Fifteen immigration activists arrested in Atlanta protesting U.S. deportation policy

Posted by Joeff Davis @joeffly on Wed, Nov 20, 2013 at 12:11 PM


  • JOEFF DAVIS
  • Three protesters sit at the entrance Immigration and Custom Enforcement Field Office on Spring Street.


Fifteen protesters, including some undocumented Georgians, were arrested yesterday morning protesting the United States' immigration deportation policy outside the Immigration and Custom Enforcement Field Office on Spring Street near Downtown. Most of the arrested protesters chained themselves to the gate at the entrance of the ICE facility.

The protest was organized by the Georgia Latino Alliance for Human Rights, Project South, Southerners of New Ground, and the National Day Laborers organizing Network.

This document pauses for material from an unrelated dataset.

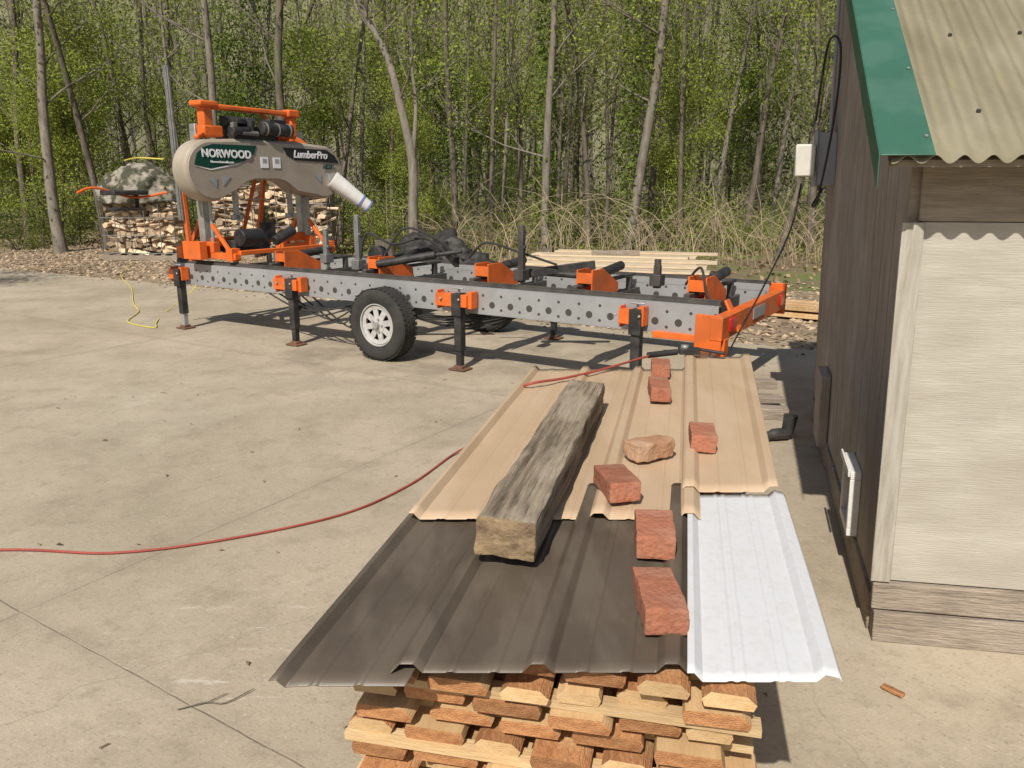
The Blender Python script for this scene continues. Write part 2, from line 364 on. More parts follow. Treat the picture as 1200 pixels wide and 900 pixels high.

According to B. Loewe of the National Day Laborers organizing Network, the protest was directed at President Barack Obama.


"We are asking the president to stop deportations," he said.


According to an August 2012 report by Politifact
, the Obama administration has conducted an average of 32,000 deportations per month - more than previous presidents. According to the report, Obama's predecessor George W. Bush oversaw an average of nearly 21,000 deportations per month. Bill Clinton averaged approximately 9,000 deportations per month. The Obama administration's high numbers come at a time when overall illegal immigration has fallen, Politifact said.


  • JOEFF DAVIS
  • Protester Caitlin Breedlove is dragged off and arrested by police.


"We are also asking President Obama to expand the relief that he has given the Dreamers to the rest of the the immigrant community," said B. Loewe.

During the 2012 presidential campaign, Obama announced the Deferred Action for Childhood Arrivals program. The program allowed undocumented immigrants who were brought to the country as children by their parents and who met several specific requirements to be eligible for "deferred action." They would be given two years in which they could stay in the U.S. without the threat of deportation.


Throughout the morning, chants of "undocumented and unafraid" could be heard in the crowd of protesters outside the gates.


Antonia Lozano of Fairburn was one of the people who chained themselves to the gate and was arrested. Speaking through a translator, she told CL this morning that she was released from jail last night. She has been in the U.S. for 15 years and lived in Georgia for the last four years. She said that she came to the country to look for a better life.

She and her children are undocumented. Her son was recently arrested and threatened with deportation.


"More then anything, I was doing it for my family and for my people," Lozano said when asked why she protested and risked arrest. "We are saying 'enough is enough, not one more deportation.'"


Lozono says her message for Obama would be that the president should "think about our children."


"If someone came to take away his children," she said, "what would he do?"